The second comes when they reach Theo’s friend Jasper (Michael Caine, completely great, who based his character on John Lennon). Kee and Miriam and Jasper are in the living room. Theo is in the kitchen when he hears them talking about him. The camera stays on Theo, who does nothing but listen. The other three are out of focus in the background, though they’re the ones talking. Jasper tells them about Theo and Julian’s son Dylan and how he died, and how Theo lost faith in doing anything for the world or for himself. It’s such an unusual way to shoot this kind of scene, and it’s so smart. The characters talking don’t matter. Theo is the one who matters. That he’s not with the others allows them to talk freely about him. And we in the audience stay with Theo to see how this reporting of his life affects him. He’s not there to argue with them, to correct them, to add his opinion. We just watch his face as he listens.
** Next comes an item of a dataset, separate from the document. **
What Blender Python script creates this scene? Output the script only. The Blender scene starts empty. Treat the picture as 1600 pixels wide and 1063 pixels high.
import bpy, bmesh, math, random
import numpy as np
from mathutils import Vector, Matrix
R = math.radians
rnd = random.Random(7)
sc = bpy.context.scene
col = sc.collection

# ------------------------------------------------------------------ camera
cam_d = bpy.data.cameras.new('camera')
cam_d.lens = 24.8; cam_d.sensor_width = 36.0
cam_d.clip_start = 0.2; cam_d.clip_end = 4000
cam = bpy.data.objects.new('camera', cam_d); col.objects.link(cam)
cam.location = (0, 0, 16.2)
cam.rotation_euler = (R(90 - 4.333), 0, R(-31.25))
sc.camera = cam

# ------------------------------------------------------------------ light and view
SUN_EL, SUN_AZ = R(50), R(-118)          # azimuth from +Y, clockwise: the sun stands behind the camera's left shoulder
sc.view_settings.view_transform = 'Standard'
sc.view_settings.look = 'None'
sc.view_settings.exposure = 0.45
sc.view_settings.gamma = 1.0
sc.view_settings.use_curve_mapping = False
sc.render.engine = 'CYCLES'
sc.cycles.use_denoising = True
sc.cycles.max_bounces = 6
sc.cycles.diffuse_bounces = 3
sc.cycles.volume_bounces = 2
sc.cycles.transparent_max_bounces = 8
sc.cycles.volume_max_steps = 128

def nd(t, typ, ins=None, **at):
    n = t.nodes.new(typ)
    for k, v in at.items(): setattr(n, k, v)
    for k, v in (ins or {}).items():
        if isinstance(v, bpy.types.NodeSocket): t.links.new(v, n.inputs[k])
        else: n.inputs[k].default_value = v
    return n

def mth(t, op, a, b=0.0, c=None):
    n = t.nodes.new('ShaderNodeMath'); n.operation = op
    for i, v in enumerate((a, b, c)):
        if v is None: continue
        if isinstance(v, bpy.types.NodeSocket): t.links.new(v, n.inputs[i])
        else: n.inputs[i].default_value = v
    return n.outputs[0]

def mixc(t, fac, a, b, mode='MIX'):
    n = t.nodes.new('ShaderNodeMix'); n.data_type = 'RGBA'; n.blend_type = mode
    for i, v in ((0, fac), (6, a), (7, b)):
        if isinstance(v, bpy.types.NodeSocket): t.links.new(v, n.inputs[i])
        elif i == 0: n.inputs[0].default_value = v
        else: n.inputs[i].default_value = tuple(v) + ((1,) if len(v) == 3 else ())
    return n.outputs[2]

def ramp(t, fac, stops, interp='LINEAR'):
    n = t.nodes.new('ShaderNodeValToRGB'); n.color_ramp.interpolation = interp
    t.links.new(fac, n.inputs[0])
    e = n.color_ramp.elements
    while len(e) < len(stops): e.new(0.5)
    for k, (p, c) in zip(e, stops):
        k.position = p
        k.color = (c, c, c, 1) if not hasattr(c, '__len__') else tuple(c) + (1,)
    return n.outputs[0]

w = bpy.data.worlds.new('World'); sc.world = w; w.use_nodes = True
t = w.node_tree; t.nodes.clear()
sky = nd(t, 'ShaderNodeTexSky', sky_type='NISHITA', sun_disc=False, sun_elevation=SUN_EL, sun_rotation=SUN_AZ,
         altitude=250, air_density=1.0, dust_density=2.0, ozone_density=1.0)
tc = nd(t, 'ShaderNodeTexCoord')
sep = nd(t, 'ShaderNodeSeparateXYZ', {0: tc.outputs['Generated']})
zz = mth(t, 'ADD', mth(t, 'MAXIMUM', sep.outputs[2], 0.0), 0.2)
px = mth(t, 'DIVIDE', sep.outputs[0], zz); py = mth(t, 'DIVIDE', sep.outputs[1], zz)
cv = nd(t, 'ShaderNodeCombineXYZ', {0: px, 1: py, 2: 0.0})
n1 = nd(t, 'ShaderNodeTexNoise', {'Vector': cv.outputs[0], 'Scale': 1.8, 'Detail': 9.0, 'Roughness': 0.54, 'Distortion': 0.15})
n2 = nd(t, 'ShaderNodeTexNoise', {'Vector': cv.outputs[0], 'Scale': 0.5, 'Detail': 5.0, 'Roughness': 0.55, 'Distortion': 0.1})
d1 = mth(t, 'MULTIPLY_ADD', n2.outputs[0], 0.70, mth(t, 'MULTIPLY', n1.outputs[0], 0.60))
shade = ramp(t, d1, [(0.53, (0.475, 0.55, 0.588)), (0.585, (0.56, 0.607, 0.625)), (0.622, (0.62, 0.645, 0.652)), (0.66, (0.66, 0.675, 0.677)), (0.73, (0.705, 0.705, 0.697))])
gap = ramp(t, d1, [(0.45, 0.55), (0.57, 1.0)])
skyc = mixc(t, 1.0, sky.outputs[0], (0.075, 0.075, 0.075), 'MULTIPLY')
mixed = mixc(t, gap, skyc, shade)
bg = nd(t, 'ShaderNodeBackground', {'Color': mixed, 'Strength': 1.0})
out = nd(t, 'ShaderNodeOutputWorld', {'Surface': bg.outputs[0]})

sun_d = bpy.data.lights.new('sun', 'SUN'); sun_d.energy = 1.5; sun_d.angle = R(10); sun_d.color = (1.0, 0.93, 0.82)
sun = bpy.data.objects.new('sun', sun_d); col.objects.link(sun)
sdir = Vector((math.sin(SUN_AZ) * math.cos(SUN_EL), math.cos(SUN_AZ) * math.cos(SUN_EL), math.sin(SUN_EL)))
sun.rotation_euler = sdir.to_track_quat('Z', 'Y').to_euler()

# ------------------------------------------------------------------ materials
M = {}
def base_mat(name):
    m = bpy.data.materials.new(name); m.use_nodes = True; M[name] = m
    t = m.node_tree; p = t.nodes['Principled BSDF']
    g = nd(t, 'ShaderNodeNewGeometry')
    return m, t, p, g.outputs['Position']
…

Other moments: the deer running through an abandonded grade school. A kitten climbing up Theo’s leg. Slow pans across bureaus cluttered with photos and news clippings. The dreamy cut to Theo in a fancy car being driven first through the dying city and then into the walled off, well-kept grounds of the government on his way to the Ark of The Arts. “I was told to call you a fascist pig.” Theo and Julian on the bus, they’ve said but a few words when she tells Theo their deceased son had his eyes, and they turn away from one another, their eyes zoning out as memories of their son play out. Theo’s reaction when Kee reveals that she’s pregnant: without saying a word, his face shows a destroyed man who in that one moment realizes he’s allowed to have hope.
Children of Men is all beautiful moments. For a movie that contains so much, the story is simple, and there’s not a lot of dialogue. The images tell you what you need to know. The images don’t tell you what to think. They present a world disintegrating and, possibly, a glimmer of hope living within it.